- Las calles Tetuán y Velázquez albergan locales comerciales de grandes firmas. / A.G.
Una de las cosas que más me ha llamado siempre la atención es el olor de las ciudades. Sobre todo, cuando sales de España. El primer golpe lo tuve en París, pero fue más evidente en Nueva York. En ambas ciudades hay una peste a fritanga que no es normal.
Este aroma es debido a la cantidad de locales de comida para llevar que hay en estos sitios. Los famosos delis, que serían como nuestras pollerías, donde venden productos refritos y con miles de especias. A eso hay que sumarle los orientales, turcos, italianos, hindúes y de más localizaciones. Todo a la vez crea una nube de un aroma que sólo el que ha ido reconoce, pero se repite siempre en las grandes ciudades del mundo.

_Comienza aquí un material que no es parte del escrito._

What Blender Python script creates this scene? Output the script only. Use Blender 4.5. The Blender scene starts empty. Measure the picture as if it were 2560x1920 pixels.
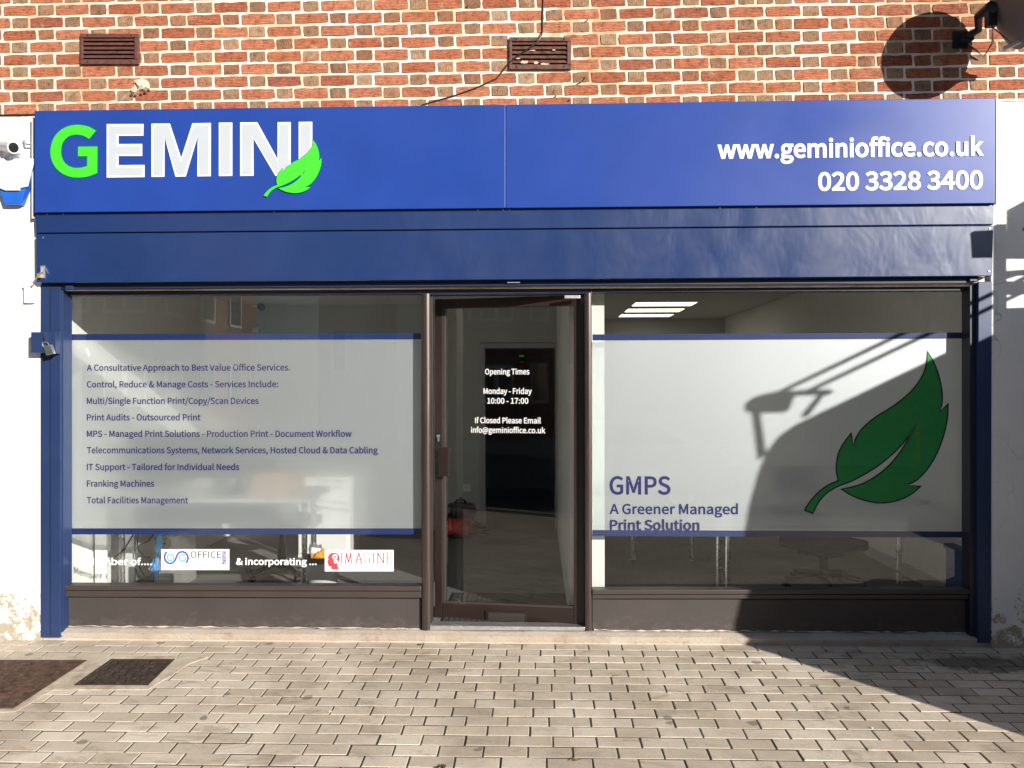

Sevilla, por desgracia, está mutando también, y el otro día me vino la bofetada de este olor que indica que no hay marcha atrás.
No hace mucho, pasear por los callejones del centro de la ciudad servía para llevarse la bofetada olfativa de una olla de puchero a pleno rendimiento, a vino blanco reduciendo para que el guiso coja sustancia, a pollo asado y hasta adobo cuando pasábamos por la calle Velázquez. Un olor que debería de haberse planteado calificarlo como patrimonio inmaterial de la ciudad.
Esta es otra de las consecuencias del turismo invasivo que roba la forma de vivir que tenemos. Las freidurías de pescado cerraron para mutar en rollos de carne para comer en pan de pita. Los serranitos dejaron de estar de moda porque ahora lo que se lleva es el slide, como dicen los modernos, de pizza. Sólo hay que darse una vuelta por la Alameda y verán a toda la chavalería haciendo cola para pedir un trozo.
Son pequeñas cositas que vamos perdiendo sin darnos cuenta, pero que nunca recuperaremos.
El día que nuestros gobernantes se enteren que el extranjero viene a Sevilla para vivir lo que es ser sevillano, aprenderán que hay que apostar y blindar lo nuestro. Y esto se resume en más serranitos y menos kebabs.